Regarding the way in which governments use international aid to acquire land for solar parks in India, Saldanha said:
It’s a perpetuation of the same disparity and exploitation that we saw for generations.
And it’s the very same communities losing out. Saldanha pointed out that pastoralists had been sidelined and forgotten:
They’re not worrying about the pastoralists. Did anybody ask the pastoralists? They didn’t ask them then, they’re not going to ask them now.
Colonisers are no climate ‘saviours’
All of this speaks to a deliberate colonial amnesia where climate solutions are now concerned. It is evident that British colonialism still impacts communities in the nations it subjected to these crimes. It now influences the shape of the political landscape that supplanted them post-independence. As a result, British colonialism is still having devastating impacts on marginalised communities.
The UK government is no more prepared to acknowledge its historic role in the current climate crisis than it is to recognise its responsibility for past colonial actions. And it is these actions which governments like the right-wing Modi administration continue to weaponise against marginalised communities. Specifically, it is using the British colonial wastelands system to do it. In turn, the UK government exacerbates this process. Its climate and development aid subsidises the corporations capitalising on this neocolonial land dispossession. Moreover, it is doing so in the name of halting climate change.

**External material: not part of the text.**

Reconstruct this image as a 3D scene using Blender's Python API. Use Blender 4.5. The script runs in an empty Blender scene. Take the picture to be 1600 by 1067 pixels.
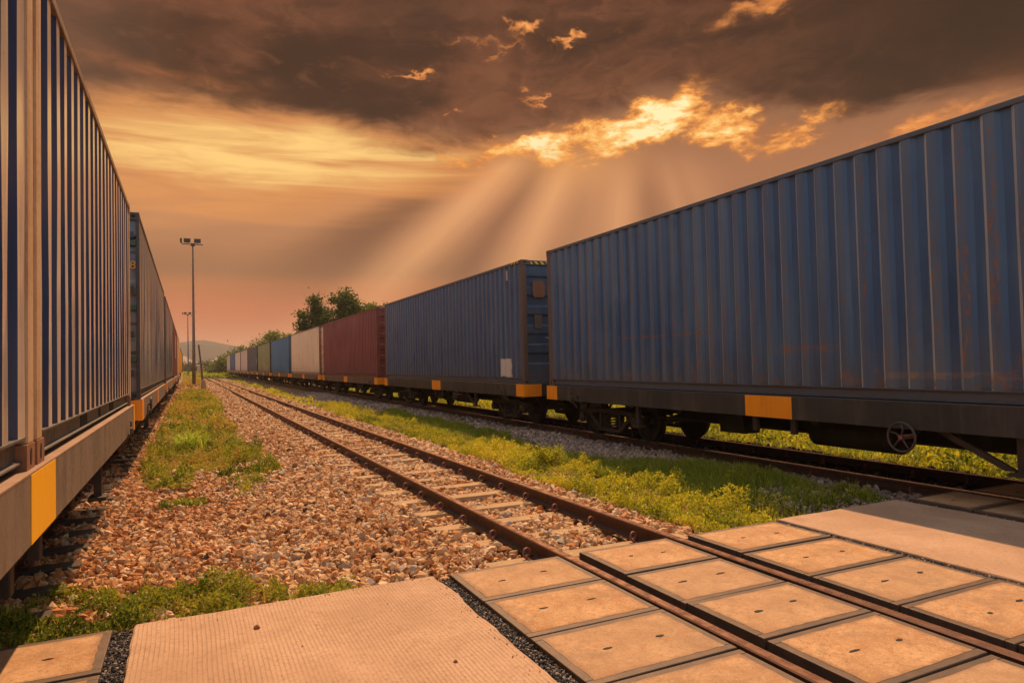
import bpy, math, random
import numpy as np
from mathutils import Vector, Matrix
random.seed(7); rng = np.random.default_rng(7)
sc = bpy.context.scene
col = sc.collection
R = math.radians

# ------------------------------------------------------------------ calibrated view
F_PX, YAW, PITCH, ROLL, CAM_H = 1063.74, 0.4444, 0.0292, 0.0230, 1.5214
XM, XR, XL = 3.192, 8.193, -1.890          # track centres (middle, right, left)
GH = 0.535                                  # half gauge to rail centre
SUN = Vector((0.305, 0.72, 1.0)).normalized()

def lin(r, g, b):
    f = lambda c: c/255/12.92 if c/255 <= .04045 else ((c/255+.055)/1.055)**2.4
    return (f(r), f(g), f(b), 1.0)

# ------------------------------------------------------------------ tags
def tag(o, label=None, cat=None, group=None, kind=None):
    if label: o['label'] = label
    if cat: o['category'] = cat
    if group: o['group'] = group
    if kind: o['kind'] = kind
    return o
def empty(name, loc=(0, 0, 0), rz=0):
    o = bpy.data.objects.new(name, None); o.empty_display_size = .2
    o.location = loc; o.rotation_euler = (0, 0, rz); col.objects.link(o); return o

# ------------------------------------------------------------------ mesh builder
class MB:
    def __init__(s): s.v, s.f, s.m = [], [], []
    def add(s, vs, fs, m=0):
        n = len(s.v); s.v += [tuple(v) for v in vs]
        for f in fs: s.f.append(tuple(i+n for i in f)); s.m.append(m)
        return s
    def box(s, x0, x1, y0, y1, z0, z1, m=0):
        return s.add([(x0,y0,z0),(x1,y0,z0),(x1,y1,z0),(x0,y1,z0),(x0,y0,z1),(x1,y0,z1),(x1,y1,z1),(x0,y1,z1)],
              [(0,3,2,1),(4,5,6,7),(0,1,5,4),(1,2,6,5),(2,3,7,6),(3,0,4,7)], m)
    def prism(s, pts, axis, a, b, m=0):
        """extrude a closed outline (2-D) along axis ('x','y','z') from a to b"""
        n = len(pts)
        def P(p, t):
            return {'x': (t, p[0], p[1]), 'y': (p[0], t, p[1]), 'z': (p[0], p[1], t)}[axis]
        vs = [P(p, a) for p in pts]+[P(p, b) for p in pts]
        fs = [tuple(range(n))[::-1], tuple(range(n, 2*n))]+[(i, (i+1) % n, (i+1) % n+n, i+n) for i in range(n)]
        return s.add(vs, fs, m)
    def tube(s, pts, r, n=8, m=0, caps=True, closed=False):
        pts = [Vector(p) for p in pts]; k = len(pts)
        rs = r if isinstance(r, (list, tuple)) else [r]*k
        rings = []; up = None
        for i, p in enumerate(pts):
            if closed: d = (pts[(i+1) % k]-pts[i-1])
            else: d = pts[min(i+1, k-1)]-pts[max(i-1, 0)]
            d.normalize()
            if up is None:
                up = Vector((0, 0, 1)) if abs(d.z) < .9 else Vector((1, 0, 0))
            a = d.cross(up)
            if a.length < 1e-4: a = d.cross(Vector((1, 0, .3)))
            a.normalize(); b = a.cross(d).normalized(); up = b
            rings.append([p+(a*math.cos(2*math.pi*j/n)+b*math.sin(2*math.pi*j/n))*rs[i] for j in range(n)])
        vs = [v for ring in rings for v in ring]; fs = []
        for i in range(k if closed else k-1):
            o = i*n; q = ((i+1) % k)*n
            for j in range(n): fs.append((o+j, o+(j+1) % n, q+(j+1) % n, q+j))
        if caps and not closed: fs += [tuple(range(n))[::-1], tuple(range((k-1)*n, k*n))]
        return s.add(vs, fs, m)
    def cyl(s, p0, p1, r, n=20, m=0): return s.tube([p0, p1], r, n, m)
    def lathe(s, prof, origin, axis='x', n=28, m=0):
        """prof: list of (offset along axis, radius), revolved"""
        vs = []; O = Vector(origin)
        for (t, r) in prof:
            for j in range(n):
                c, q = math.cos(2*math.pi*j/n)*r, math.sin(2*math.pi*j/n)*r
                vs.append(O+Vector({'x': (t, c, q), 'y': (c, t, q), 'z': (c, q, t)}[axis]))
        fs = []
        for i in range(len(prof)-1):
            for j in range(n): fs.append((i*n+j, i*n+(j+1) % n, (i+1)*n+(j+1) % n, (i+1)*n+j))
        fs += [tuple(range(n))[::-1], tuple(range((len(prof)-1)*n, len(prof)*n))]
        return s.add(vs, fs, m)
    def build(s, name, mats, parent=None, bevel=0, smooth=False, loc=None):
        me = bpy.data.meshes.new(name); me.from_pydata(s.v, [], s.f)
        for m in (mats if isinstance(mats, (list, tuple)) else [mats]): me.materials.append(m)
        me.polygons.foreach_set('material_index', s.m)
        if smooth: me.polygons.foreach_set('use_smooth', [True]*len(s.f))
        me.update()
        o = bpy.data.objects.new(name, me); col.objects.link(o)
        if parent: o.parent = parent
        if loc: o.location = loc
        if bevel:
            b = o.modifiers.new('Bevel', 'BEVEL'); b.width = bevel; b.segments = 2; b.limit_method = 'ANGLE'; b.angle_limit = R(35)
            b.harden_normals = False
        return o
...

Solving the climate crisis shouldn’t come at the expense of indigenous and local communities. Instead, the UK and other industrialised nations should place their rights at the centre of climate solutions. In doing otherwise, the UK government has made an intentional choice. They are allowing commercial interests to trump the lives of indigenous and land-based peoples. One thing’s for certain: communities in the Global South do not need colonial climate ‘saviourism’ from the Global North – they need climate justice.